Share your thoughts on the display of Michael Jackson’s obituary
Was Michael Jackson’s death worth front-page display in the St. Louis Post-Dispatch? For editors yesterday, the answer was clearly yes.
But how much display was appropriate? News of his death arrived late afternoon. (Bob Rose will be posting a separate blog item on our wait for confirmation before posting the news on STLtoday.com.) So few readers of the St. Louis Post-Dispatch this morning read the obituary as a “news” item. We selected a New York Times article by Brooks Barnes that we thought provided context and depth about the life of Jackson.
We decided to display our strongest local story — about the police towing scandal — at the top of the page and place Jackson’s photo and obituary between two other local stories — mid-page but above the fold. We know that readers of the Post-Dispatch can get national and world news from many other sources — online, on TV, on radio. So we strive to be the area’s top source for local news, and to prominently display news that readers aren’t getting elsewhere. The Post-Dispatch was the first to break the towing scandal and has led in reporting subsequent developments.
When obituaries are displayed on Page One, it’s usually to mark the historic nature of the person. Jackson seems to clearly qualify. Barnes’ article likened his role in the world of music to Elvis and the Beatles.
A few colleagues today have suggested that Jackson’s obituary should have led the page.
Many newspapers — the Los Angeles Times, the New York Times and the Washington Post — played Jackson’s death at the top of their fronts. A scroll through Today’s Front Pages on the web site newseum.org shows many papers displayed Jackson’s death more prominently than the Post-Dispatch.

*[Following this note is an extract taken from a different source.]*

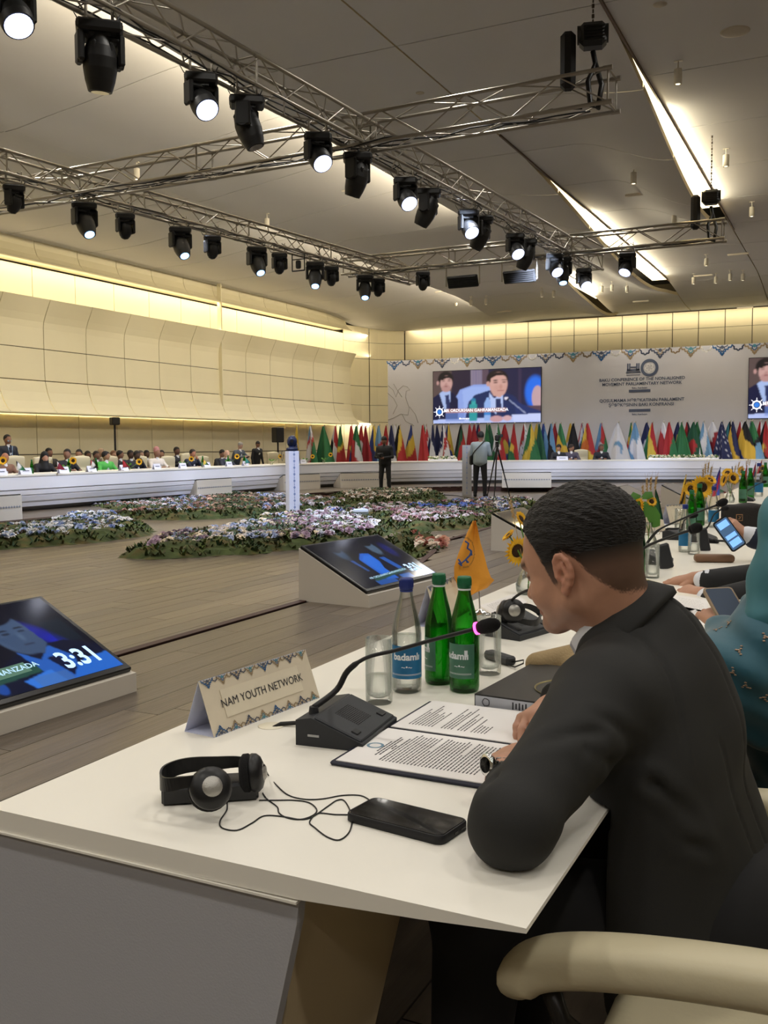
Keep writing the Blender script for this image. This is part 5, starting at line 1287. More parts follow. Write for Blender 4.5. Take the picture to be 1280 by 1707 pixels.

Steve Parker is the deputy managing editor for news, and oversees the Post-Dispatch's front page. STLtoday's online news editors are on his newsroom team. Parker has been at the paper since September 1980.
13 year old boys everywhere breathed a sigh of relief yesterday
People need to get over themselves. The man was a legend no matter what people say he did…He was acquitted, leave it alone and let the man rest in peace.
Michael is finally resting.
And may God keep him from now until forever eternally. He had many of our hearts and many who truly believed in himu as a decent and good human being. One day everything will be exposed and brought into the light for all to see and I believe at that time he will finally be justified by the Justifier God Himself. I thank God for Michael who brought to so many in this world much joy through that miraculous gift of his that will live on until the end of this age. I have loved Michael Jackson like so many others from the time when he first appeared on the scene of the entertainment world.
When I was a little bitty child about seven or eight, he was the guy that I thought I was going to marry, I imagined. (lol).
Yes, he deserved to be displayed exactly where he was located, front page display.
Tiffany, I’ll agree the man was a legend and will be seen that way. His musical legacy is great and will be viewed that way. Unfortunately his personal legacy was not so great. Just because OJ and Michael have more money than God and can hire the best sleaze bag defense lawyers money can buy to get them acquited on technicalities does not mean they are/were truly inncocent.
Michael who?
I don’t think the coverage of Jackson’s death was overdone. But I have to tell you, I have seen some outrageous reactions to the news of his death. I was in a grocery store yesterday evening when I overhead the checker and the man in line in front of me discussing Jackson’s death. At one point, the checker pumped her fist as if to celebrate. Disgusting! I was not a Michael Jackson fan, but I wanted to ask the checker what he ever did to her that would make her so happy to learn he had died. Some of the jokes I’m hearing today are pretty distateful. Michael Jackson was a screwy character and he was ACCUSED of some bad things. But he was not the villain some people want to make of him.
Susan who??????
No matter what he was personally, which was a flawed human being with demons (since WE are all perfect!), he was a creative genius in the music and entertainment world. The man may now rest in peace.
D.Walker-Looks like a slow work day for you at US Fidilishy.
The newspaper headlines about Michael Jackson’s death says volumes about what we think is worthwhile news now. It’s nearly incomprehensible to think, that in my lifetime, I would live to see every major local and national news media cover the death of an aging pedophile, former pop celebrity, as if he was a head of state.
Real news doesn’t matter anymore. What Lenny Bruce once said of Las Vegas, can now be said of our sorry U.S. news now — it’s nothing but t. & a.